His name is intentionally anti-heroic. "Baam" (밤) means "night" in Korean, and "twenty-fifth" refers to his birth order — he was the twenty-fifth child born in the cave, to a woman who named all her children by number and time of day. He has no family name because he has no family in the Tower's system, no chosen-climber designation because he entered uninvited, and no history that the Tower recognizes. His name is a void where a name should be — which is why the series becomes, in part, about what he fills that void with. When the Tower learns his name by the end, it's one of the most significant moments in the series.

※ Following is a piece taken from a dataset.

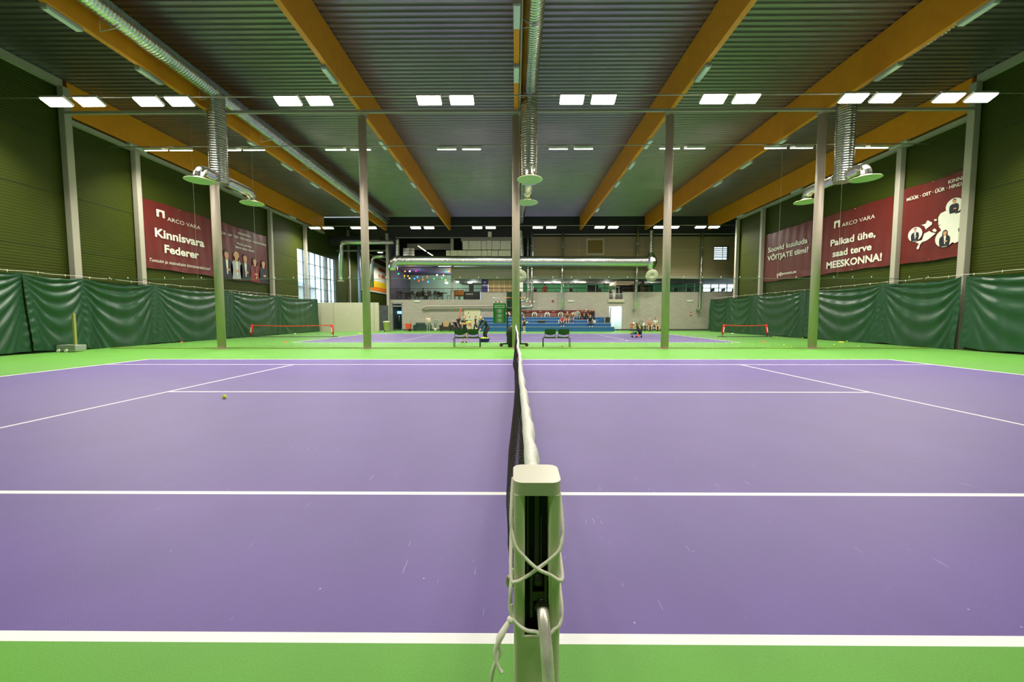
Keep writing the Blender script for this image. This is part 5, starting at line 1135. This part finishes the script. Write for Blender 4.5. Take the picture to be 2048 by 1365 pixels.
# ball basket in front of the bending adult
p = gr(969, 684.5); t = thing('ball_basket', 'low dark blue basket heaped with yellow balls at the bending person', 'basket', (p.x, p.y, 0))
mb = MB(); mb.lathe([(.22, 0), (.3, .2), (.31, .2), (.29, .18), (.21, .02), (0, .02)], (p.x, p.y, 0), 20); mb.build('basket', mat('basket_blue', (20, 60, 84), .6), t)
rr = random.Random(2)
bp = None
for k in range(16):
    a = k*2.4; R = .055*math.sqrt(k); x, y, z = p.x+R*math.cos(a), p.y+R*math.sin(a), .15+.08*(1-R/.25)
    l = 'yellow balls heaped in the dark blue basket'
    if bp is None:
        mb = MB(); mb.ball((x, y, z), .033, 10); bp = mb.build('tennis_ball', M_BALL); tag(bp, l, 'ball', 'balls heaped in the dark blue basket')
    else: c = bp.copy(); COL.objects.link(c); c.location = (x, y, z)
# ball cart on the far court
p = gr(1271, 675); x0, x1 = gr(1261, 675).x, gr(1282, 675).x; y = p.y; t = thing('ball_cart', 'black wheeled ball cart full of balls on the far court', 'cart', (p.x, y, 0))
mb = MB()
for x in (x0+.03, x1-.03):
    for yy in (y-.2, y+.2): mb.tube([(x, yy, .1), (x, yy, .82 if x < p.x else .98)], .012, 6)
for z in (.22, .45, .8):
    mb.tube([(x0+.03, y-.2, z), (x1-.03, y-.2, z), (x1-.03, y+.2, z), (x0+.03, y+.2, z)], .01, 6, closed=True)
mb.build('frame', M_BT, t)
mb = MB(); mb.tube([(x1-.28, y-.2, .82), (x1-.22, y-.2, 1.02), (x1-.15, y-.2, 1.07), (x1-.0, y-.2, 1.07), (x1+.02, y-.2, 1.04), (x1-.03, y-.2, .9)], .014, 6); mb.build('handle', M_BT, t)
for x in (x0+.05, x1-.04, p.x):
    mb = MB(); mb.cyl((x, y-.22, .06), (x, y-.18, .06), .06, 12); mb.build('wheel', M_BT, t)
mb = MB()
for z0, z1 in ((.2, .3), (.42, .6)): mb.box(x0+.03, x1-.03, y-.19, y+.19, z0, z0+.015)
mb.build('shelf', M_BT, t)
# racket bag leaning on the cart
bgt = thing('racket_bag', 'black racket bag hanging slanted on the ball cart', 'bag', (p.x+.1, y-.3, .2))
mb = MB(); mb.tube([(p.x-.02, y-.27, .98), (p.x+.0, y-.28, .75), (p.x+.1, y-.3, .5), (p.x+.22, y-.3, .3), (p.x+.26, y-.3, .2)], [.02, .06, .11, .12, .05], 10); mb.build('case', mat('bag_black', (18, 20, 28), .6), bgt)
cc = [(1263.5, 649, 'red'), (1268, 647, 'white'), (1268, 654, 'yellow'), (1275.5, 650, 'orange'), (1278, 653, 'yellow'), (1272, 652, 'yellow'), (1263, 655, 'orange'), (1262.8, 664.5, 'yellow'), (1267.5, 664.5, 'blue'), (1272.5, 664.5, 'green'), (1279, 656.5, 'yellow')]
CB = dict(red=(215, 60, 30), white=(235, 230, 215), yellow=(228, 228, 30), orange=(240, 100, 30), blue=(20, 110, 180), green=(40, 180, 80))
pos = dict()
for i, (px, py, c) in enumerate(cc):
    b = at(px, py, y-.05); up = py < 660; mb = MB(); r = .075 if not up or c in ('white', 'orange', 'red') else .06
    mb.ball((b.x, y-.08+.1*(i % 2), .215+r if not up else max(.435+r, b.z)), r, 12)
    k = (c, up); pos[k] = pos.get(k, 0)+1
    tag(mb.build('play_ball', mat('ball_'+c, CB[c], .6)), '%s play ball on the %s shelf of the ball cart%s' % (c, 'upper' if up else 'lower', {1: '', 2: ', second of that colour', 3: ', third of that colour', 4: ', fourth of that colour', 5: ', fifth of that colour'}[pos[k]]), 'ball', 'coloured balls on the ball cart')
mb = MB(); b = gr(1275.5, 673); mb.lathe([(.12, 0), (.1, .02), (.03, .2), (.0, .2)], (b.x, b.y-.1, 0), 14); tag(mb.build('training_cone', mat('marker_orange', (235, 80, 20))), 'orange cone under the ball cart', 'cone')
# ================================================================ people
def skin_mesh(verts, edges, radii, sub=1):
    me = bpy.data.meshes.new('skin'); me.from_pydata([tuple(v) for v in verts], edges, []); ob = bpy.data.objects.new('skin', me); COL.objects.link(ob)
    md = ob.modifiers.new('s', 'SKIN'); md.branch_smoothing = .6; md.use_smooth_shade = True
    for i, r in enumerate(radii):
        sv = me.skin_vertices[0].data[i]; sv.radius = r if isinstance(r, tuple) else (r, r); sv.use_root = (i == 0)
    ms = ob.modifiers.new('u', 'SUBSURF'); ms.levels = sub; ms.render_levels = sub
    dg = bpy.context.evaluated_depsgraph_get(); o2 = bpy.data.meshes.new_from_object(ob.evaluated_get(dg))
    vs = [v.co.copy() for v in o2.vertices]; fs = [tuple(p.vertices) for p in o2.polygons]
    bpy.data.objects.remove(ob); bpy.data.meshes.remove(me); bpy.data.meshes.remove(o2)
    return vs, fs
def addm(mb, vf):
    n = len(mb.v); mb.v += vf[0]
    for f in vf[1]: mb.face(tuple(n+i for i in f), True)
M_EYE = mat('eye_dark', (30, 24, 22), .4); M_LIP = mat('lips', (165, 90, 82), .5)
def pose(kind, arms=None, lean=0., turn=0.):
    """joint positions for a 1.7 m body facing -Y, feet at z=0"""
    J = {}
    def put(**k): J.update({a: Vector(b) for a, b in k.items()})
    if kind in ('stand', 'walk', 'bend'):
        put(pel=(0, 0, .92), hpL=(-.09, 0, .88), hpR=(.09, 0, .88), knL=(-.1, -.01, .48), knR=(.1, -.01, .48), anL=(-.11, .02, .08), anR=(.11, .02, .08), toL=(-.13, -.15, .035), toR=(.13, -.15, .035))
        if kind == 'walk': put(knL=(-.1, -.16, .5), anL=(-.1, -.18, .09), toL=(-.11, -.35, .05), knR=(.1, .06, .48), anR=(.1, .34, .16), toR=(.11, .22, .04))
        if kind == 'bend': put(pel=(0, .12, .84), hpL=(-.09, .12, .8), hpR=(.09, .12, .8), knL=(-.1, -.06, .46), knR=(.1, -.06, .46))
        ang = {'stand': 0, 'walk': .05, 'bend': .75}[kind]+lean; base = J['pel']
    elif kind == 'sit':
        put(pel=(0, 0, .5), hpL=(-.1, 0, .5), hpR=(.1, 0, .5), knL=(-.13, -.42, .5), knR=(.13, -.42, .5), anL=(-.13, -.42, .09), anR=(.13, -.42, .09), toL=(-.15, -.58, .04), toR=(.15, -.58, .04)); ang = .12+lean; base = J['pel']
    elif kind == 'crouch':
        put(pel=(0, .12, .42), hpL=(-.1, .1, .42), hpR=(.1, .1, .42), knL=(-.15, -.25, .5), knR=(.15, -.25, .5), anL=(-.13, 0, .08), anR=(.13, 0, .08), toL=(-.15, -.17, .03), toR=(.15, -.17, .03)); ang = .5+lean; base = J['pel']
    e = Vector((0, -math.sin(ang), math.cos(ang))); f = Vector((0, -math.cos(ang), -math.sin(ang)))
    def sp(x, h, d=0): return base+Vector((x, 0, 0))+e*h+f*d
    put(wst=sp(0, .16), ch=sp(0, .36, .01), nk=sp(0, .52), hd=sp(0, .66, .03+.05*math.sin(ang)), shL=sp(-.18, .46), shR=sp(.18, .46))
    a = dict(elL=(-.24, .2, .0), wrL=(-.25, -.03, .06), elR=(.24, .2, .0), wrR=(.25, -.03, .06)); a.update(arms or {})
    for k, v in a.items(): J[k] = sp(*v)
    return J, e, f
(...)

How do the 10 Great Family names work?
Each of the 10 Great Families has a distinctive surname that signals membership: Khun, Ha, Lo Po Bia, Eurasia, Ari, Tu Perie, Yeon, Noma, Po Bidau, and Wolhaiksong (which Urek Mazino effectively founded as an independent organization). Family members use the family surname first followed by a compound given name. The families have distinct personalities and abilities — the Ha family produces warriors, the Khun family produces strategists, the Yeon family uses flame Shinsu. Within a family name, you can expect consistent phonetic patterns in the given names, though SIU deliberately mixes Korean and Western-sounding elements.
What's the difference between an Irregular and a Regular in the Tower?
Regulars are chosen by the Tower's ruler, Zahard, or by Headon (the 1st Floor Guardian) — they receive an invitation to climb. Irregulars are people who enter without being chosen, simply opening a door that was supposedly impossible to open. This makes them anomalies that terrify the Tower's power structure, because the Tower's rules don't entirely apply to them. Naming reflects this: Regulars often carry family surnames and institutional identities; Irregulars like Baam and Rachel arrive with simple, almost placeholder names — names that are theirs but don't connect them to anything the Tower already knows.
How does the Princess of Zahard designation change a character's name?
When a female Regular is selected to become a Princess of Zahard, she receives the Zahard (or Jahad) name as part of her identity — replacing or superseding her family surname. Yuri Zahard was formerly Ha Yuri before the designation; the Ha family name recedes behind the Zahard designation. This is politically significant: she now belongs to Zahard before belonging to her birth family. The naming convention is how SIU embeds this power dynamic directly into the character's identifier. A Princess who reclaims her birth family name is making a statement; the name she uses is itself an act of allegiance or defiance.